I would not be so quick to dismiss him as being outside the mainstream, as his other academic work does not seem to brand him as an intellectual outlier.

Hi, William

It’s not a question about patriotism and/or nationalism. Greeks, in general, passionately disagree with the reconstructed pronunciation because it sounds beastly. Truly beastly! The Greeks did not care for the awkward Erasmian pr. (and how right they were!). Why should they cover their ears and acquiesce now?

And as for the Anglo - Saxon world, it dropped its load a long time ago. With its impending third world status (have you been to a Walmart lately? 3/4 of all goods are “Made in China”!), I doubt these Anglo - Saxons have the time nor resources to hatch any plot, let alone afflicting the Greeks with the promotion of the rec. pr. :wink:

Can you address this point:

Greekness (or, if you prefer, Hellenism) had never to do with race. Race, per se, was an alien concept to the Ancients. It had to do with language, culture/religion, and education.
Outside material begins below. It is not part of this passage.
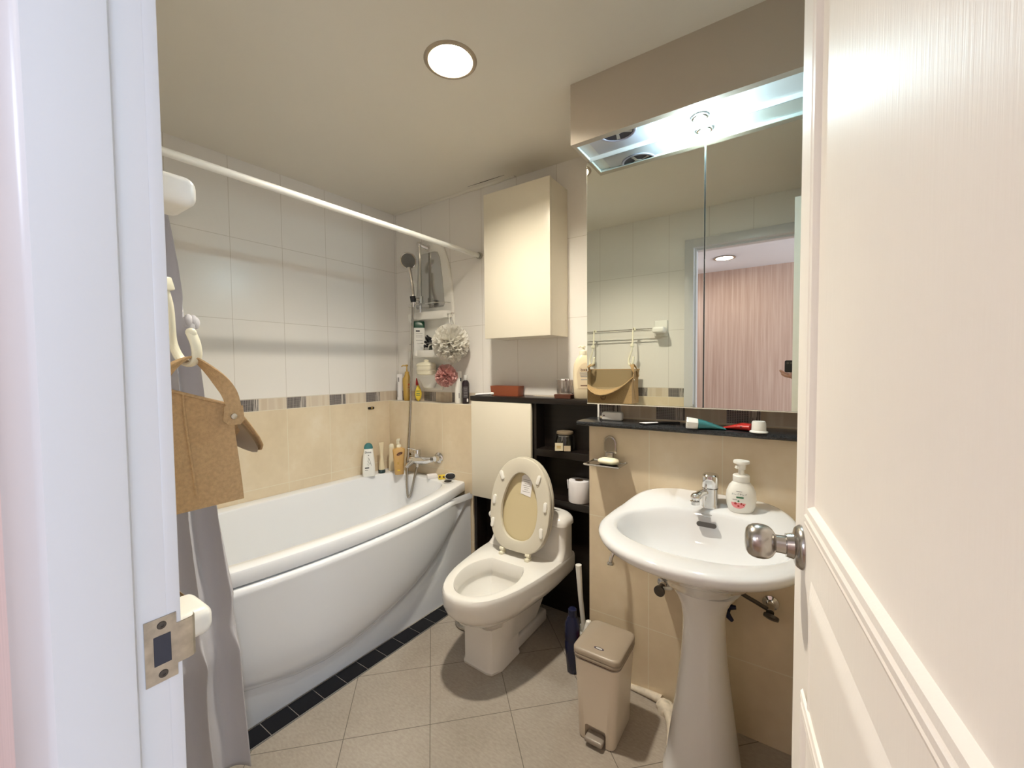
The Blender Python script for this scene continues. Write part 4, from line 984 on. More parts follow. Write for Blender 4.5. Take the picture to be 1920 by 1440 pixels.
for z0, w in ((.085, .009), (.075, .006), (.062, .010), (.046, .010)): strip(t, M, -w, w, z0, z0 + .0022, .0219, grey_ink)
strip(t, M, .006, .014, .012, .030, .0214, paper_w)
# shelf unit contents
zs2 = 1.3325
t, M = bot('green_capped_bottle', 'white bottle with dark green cap on the middle tray of the shelf unit', 'bottle', -1.918, 1.815, zs2, [(0, .033, .017), (.004, .035, .018), (.170, .035, .018), (.174, .033, .017)], white_pl, [(.1745, .0335, .017), (.212, .0335, .017), (.215, .031, .015)], green_pl, round_=.5)
strip(t, M, -.020, .004, .150, .158, .0182, ink)
for z0 in (.138, .126, .116, .095): strip(t, M, -.020, .020, z0, z0 + .002, .0182, grey_ink)
cj = thing('hair_clip', 'dark hair clip lying on the middle tray of the shelf unit', 'hair clip', (-1.818, 1.815, zs2))
m = MB()
for k in range(7):
    a = k / 6 * PI; m.tube([(-1.818 + .028 * math.cos(a), 1.815, zs2 + .055 + .018 * math.sin(a)), (-1.818 + .034 * math.cos(a), 1.795, zs2 + .06 + .05 * math.sin(a)), (-1.818 + .020 * math.cos(a), 1.782, zs2 + .05 + .072 * math.sin(a))], [.006, .008, .004], 8)
obj('clip_teeth', m, black_pl, cj)
m = MB(); m.tube([(-1.85, 1.815, zs2 + .004), (-1.818, 1.812, zs2 + .045), (-1.786, 1.815, zs2 + .004)], [.004, .010, .004], 8).ball((-1.818, 1.815, zs2 + .050), .012, 10); obj('clip_body', m, pmat('clip_olive', (.05, .06, .045), .3), cj)
zs3 = 1.2145
sd = thing('soap_case', 'cream lidded soap case on the lowest tray of the shelf unit', 'soap case', (-1.845, 1.800, zs3))
oc = lambda a, b, z: sring(-1.845, 1.800, a, b, 2.6, zs3 + z, 32)
m = MB(); m.loft([oc(.055, .028, 0), oc(.068, .034, .005), oc(.071, .036, .026), oc(.076, .039, .030), oc(.076, .039, .034)]); obj('case_base', m, ivory_pl, sd)
m = MB(); m.loft([oc(.070, .035, .035), oc(.068, .034, .054), oc(.072, .037, .057), oc(.072, .037, .062), oc(.062, .030, .073), oc(.030, .016, .079), oc(.014, .010, .080), oc(.017, .011, .090), oc(.010, .007, .094)]); obj('case_lid', m, ivory_pl, sd)
# small black stick-on hook on the left wall
wh = thing('stick_on_hook', 'tiny black stick-on wall hook on the beige tile below the mosaic band', 'hook', LW(.001, 1.653, 1.0))
m = MB(); c = LW(0.0005, 1.653, 1.007); m.loft([[Vector((c.x + d, c.y + p.x, c.z + p.y)) for p in rrect(0, 0, .022, .0075, .006, 0)] for d in (0, .006)]); obj('hook_base', m, black_pl, wh)
m = MB(); m.ball((c.x + .011, c.y, c.z + .001), .006, 10); obj('hook_pin', m, gold_pl, wh)
# ================================================================== ON AND IN THE LOW CABINET
zc_ = BT + .0275
bx = thing('storage_tray', 'long red-brown wooden box on the dark counter', 'box', (-1.268, 1.832, zc_))
m = MB(); m.loft([rrect(-1.268, 1.833, a, b, .004, zc_ + z, 3) for z, a, b in ((0, .088, .028), (.053, .092, .030), (.053, .087, .025), (.006, .083, .022))]); obj('box_body', m, red_brown, bx, 30)
tb = thing('cream_tube', 'flat white tube lying on the dark counter in front of the red-brown box', 'tube', (-1.405, 1.80, zc_))
m = MB(); m.tube([(-1.437, 1.773, zc_ + .004), (-1.40, 1.79, zc_ + .007), (-1.355, 1.805, zc_ + .0095)], [.010, .011, .0095], 12, flat=.6); obj('tube_body', m, paper_w, tb)
m = MB(); m.cyl((-1.3545, 1.8053, zc_ + .0095), (-1.338, 1.812, zc_ + .011), .0090, 14); obj('tube_cap', m, white_pl, tb)
ct = thing('cotton_bud_holder', 'clear ribbed tumbler of cotton buds on a dark stand at the right of the counter', 'holder', (-.905, 1.808, zc_))
m = MB(); m.loft([rrect(-.905, 1.808, a, b, .008, zc_ + z, 4) for z, a, b in ((0, .044, .034), (.018, .046, .036), (.020, .042, .032))]); lab(obj('dark_stand', m, brown_ink, ct, 30), 'dark wooden stand')
m = MB(); n = 48; rg = lambda r, z: [Vector((-.905 + (r + .0012 * (i % 2)) * 1.2 * math.cos(2 * PI * i / n), 1.808 + (r + .0012 * (i % 2)) * .85 * math.sin(2 * PI * i / n), zc_ + z)) for i in range(n)]
m.loft([rg(.033, .0205), rg(.034, .024), rg(.0355, .088), rg(.0335, .088), rg(.032, .026)]); obj('tumbler', m, pmat('smoky_plastic', (.80, .72, .66), .06, trans=.92), ct, 20)
for i in range(26):
    a = random.uniform(0, 6.28); r = .026 * math.sqrt(random.random()); x, y = -.905 + r * 1.15 * math.cos(a), 1.808 + r * .8 * math.sin(a); dx, dy = random.uniform(-.004, .004), random.uniform(-.003, .003)
    m = MB(); m.cyl((x, y, zc_ + .027), (x + dx, y + dy, zc_ + .084), .0013, 6).ball((x + dx, y + dy, zc_ + .088), .0032, 8, (1, 1, 1.8)); obj('cotton_bud', m, paper_w if i % 4 else brown_ink, ct)
t, M = bot('lotion_bottle', 'tall cream pump lotion bottle partly behind the mirror edge', 'pump bottle', -.806, 1.800, zc_, [(0, .038, .024), (.004, .042, .027), (.06, .046, .028), (.13, .0475, .028), (.165, .043, .027), (.19, .032, .024), (.206, .018, .017)], cream_pl)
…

While it is true that through Greece’s long history many migrations and invasions occurred, all these foreign inhabitants who stayed behind were eventually – within a generation or two – Hellenized. This Hellenization process was a noble and progressive act by the Greeks. Would you rather have had the Greeks slaughter all foreigners in the name of racial purity?
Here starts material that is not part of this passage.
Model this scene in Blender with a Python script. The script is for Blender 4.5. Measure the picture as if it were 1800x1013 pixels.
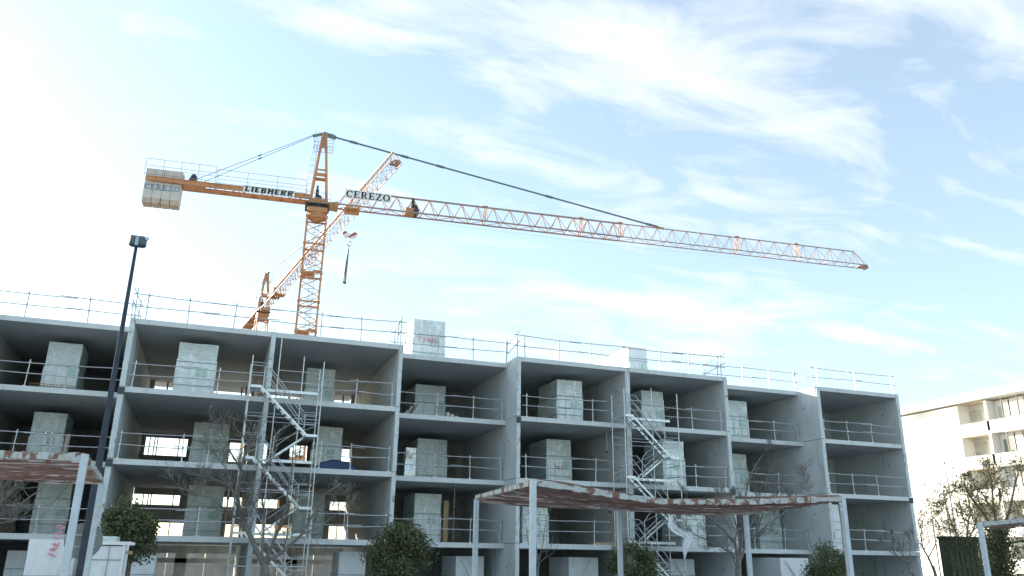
import bpy, math, random
from math import sin, cos, pi, radians as R
from mathutils import Vector, Matrix, noise as mnoise

# ------------------------------------------------------------------ scene, camera, light
sc = bpy.context.scene
for o in list(bpy.data.objects): bpy.data.objects.remove(o)
COL = sc.collection
W, H = 1800.0, 1013.0
FPX, PITCH, ROLL, YAW, DIST, CAMZ = 1430.9, R(18.49), R(0.81), R(19.80), 37.63, 2.23
CAM = Vector((0, -DIST, CAMZ))
cd = bpy.data.cameras.new('camera'); cam = bpy.data.objects.new('camera', cd); COL.objects.link(cam)
fwd = Vector((sin(YAW)*cos(PITCH), cos(YAW)*cos(PITCH), sin(PITCH)))
right = Vector((cos(YAW), -sin(YAW), 0)); up = right.cross(fwd)
r2 = right*cos(ROLL) + up*sin(ROLL)*-1*-1
# image roll: picture axes turned clockwise by ROLL
X_ = right*cos(ROLL) - up*(-sin(ROLL)); X_ = right*cos(ROLL) + up*sin(ROLL); Y_ = up*cos(ROLL) - right*sin(ROLL)
m = Matrix((X_, Y_, -fwd)).transposed().to_4x4(); m.translation = CAM
cam.matrix_world = m
cd.sensor_fit = 'HORIZONTAL'; cd.sensor_width = 36; cd.lens = 36*FPX/W; cd.clip_start = .1; cd.clip_end = 3000
sc.camera = cam

def ray(x, y):                       # direction of a photograph point, used to work out real positions
    return fwd + X_*((x-W/2)/FPX) - Y_*((y-H/2)/FPX)
def onv(x, y, v): d = ray(x, y); return CAM + d*((v-CAM.y)/d.y)
def onz(x, y, z): d = ray(x, y); return CAM + d*((z-CAM.z)/d.z)
def onu(x, y, u): d = ray(x, y); return CAM + d*((u-CAM.x)/d.x)

SUN_EL, SUN_AZ = R(15.5), R(-43)       # azimuth from +Y towards +X
sdir = Vector((sin(SUN_AZ)*cos(SUN_EL), cos(SUN_AZ)*cos(SUN_EL), sin(SUN_EL)))
sl = bpy.data.lights.new('sun', 'SUN'); sl.energy = 3.0; sl.angle = R(.55); sl.color = (1, .9, .76)
so = bpy.data.objects.new('sun', sl); COL.objects.link(so)
so.rotation_euler = sdir.to_track_quat('Z', 'Y').to_euler()

wd = bpy.data.worlds.new('World'); sc.world = wd; wd.use_nodes = True
nt = wd.node_tree; nt.nodes.clear()
def N(t, ty, **k):
    n = t.nodes.new(ty)
    for a, b in k.items():
        if a == 'i':
            for kk, vv in b.items(): n.inputs[kk].default_value = vv
        else: setattr(n, a, b)
    return n
def math_(t, op, a, b=None, c=None, clamp=False):
    n = t.nodes.new('ShaderNodeMath'); n.operation = op; n.use_clamp = clamp
    for i, v in enumerate((a, b, c)):
        if v is None: continue
        if isinstance(v, (int, float)): n.inputs[i].default_value = v
        else: t.links.new(v, n.inputs[i])
    return n.outputs[0]
def ramp(t, fac, stops):
    n = t.nodes.new('ShaderNodeValToRGB'); e = n.color_ramp.elements
    while len(e) < len(stops): e.new(.5)
    for el, (p, c) in zip(e, stops):
        el.position = p; el.color = c if len(c) == 4 else (*c, 1)
    t.links.new(fac, n.inputs[0]); return n.outputs[0]
def mixc(t, fac, a, b, mode='MIX'):
    n = t.nodes.new('ShaderNodeMix'); n.data_type = 'RGBA'; n.blend_type = mode
    for s, v in ((n.inputs[0], fac), (n.inputs[6], a), (n.inputs[7], b)):
        if isinstance(v, (int, float)): s.default_value = v
        elif isinstance(v, tuple): s.default_value = v if len(v) == 4 else (*v, 1)
        else: t.links.new(v, s)
    return n.outputs[2]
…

If you want to call yourself a Balkan, it is your prerogative to use a Turkish word to describe your heritage. I prefer the attribute Greek to describe my heritage.

Do me a favour: Leave the Greek Orthodox Church out of it. It may, like all organized religions, have its shortcomings but it does NOT have any blood on its hands like a few of the other “Christian” denominations.

I thought you said you were a Balkan? Or was it Vulcan?

I’m not dismissing him as being outside the mainstream, I’m dismissing him for shoddy scholarship. His article is riddled with factual errors of the most basic sort. The simplest errors would be corrected by any standard college level linguistics course, and some of the obscurer blunders would be corrected by a little time in a library. I’m dismissing his paper because it is full of falsehoods.